Though music has been a constant in human life for thousands of years, the means by which music has been created have constantly evolved. Take the piano, which for many is the first instrument they learn.
Pianos are almost ubiquitous in churches and other public performance spaces, and many in the upper class can afford to put them in their living rooms. It has become associated with weepy ballads and stern classicism, middle school student geniuses and sleazy saloon patrons alike. Before the early 18th century, however, the piano did not exist.
When it was invented, it was favored by players and composers because it was both loud enough to be heard throughout a concert hall in an age before amplification and precise enough for players to control the sound of the notes.

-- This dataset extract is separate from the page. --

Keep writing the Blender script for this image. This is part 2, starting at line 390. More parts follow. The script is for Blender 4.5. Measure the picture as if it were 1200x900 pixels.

I hope by this example to illustrate the idea that reality has no room for what we often idealize as “traditional” musical instruments.
This is a roundabout way of introducing a highly non-traditional album. Satelliti is the stage name of two Italian musicians named Andrea Polato (drums) and Marco Dalle Luche (keyboards and synths).
They have been jamming together since 2010 and, in line with a whole army of European innovators, have created some truly remarkable improvised work that owes its roots to jazz but fearlessly absorbs influences from other genres. Their new album, “Transistor,” is a set of exciting duets that combines jazz with elements of rock music, house, psychedelia and ‘90s Detroit techno.
While the flow of most traditional jazz, at least in more popular forms like swing and bebop, is defined by alternating solos and bands with strong leaders, Satelliti sounds more like an equal partnership. This is not to say that their work is soft or conciliatory.
Their pieces surge and seethe with energy, using relatively familiar dance structures — as found in early electronic music — and rearranging them in unpredictable ways. Here the point of the music is not to sound humane or naturalistic but to infuse the most mechanical of rhythms with a definite purpose. Like all music, it is skillfully handled technology that produces the best results, and “Transistor” is certainly a strong piece of work.
Polato’s drumming sets the clockwork of each song in motion. Often imitating electronic drum machines in his precision, he is not keen on staying in one place for too long. While cast-iron grooves are numerous on the album, he is surprisingly agile as well, keeping the whole affair from getting monotonous.
His skills are most obviously on display in the more aggressive tracks. The best of these include “Voltage,” “Canada” and the final track, “Transistor.”
Dalle Luche has an even more varied bag of tricks to employ, generally using synth loops to create tension and regularity in the grooves while introducing more manic improvised layers on top of the rhythms.
Some of the synth work is indebted to the shredding, squelchy style of Detroit techno, while some tracks feature sounds like wind chimes and other soft tones. A couple of the tracks, the longest of which is “Bright Tunnel,” eschew fireworks altogether and opt for a more thoughtful pace and warmer textures.
It is a testament to the versatility of both the musicians and the tools they are using that all of this sounds consistent with the larger whole. I would go so far as to say that this band, along with others like The Neck and Dawn of Midi, are at the cusp of a new and vital form of jazz fusion with electronic music forms. It’s an exciting time to be listening to jazz.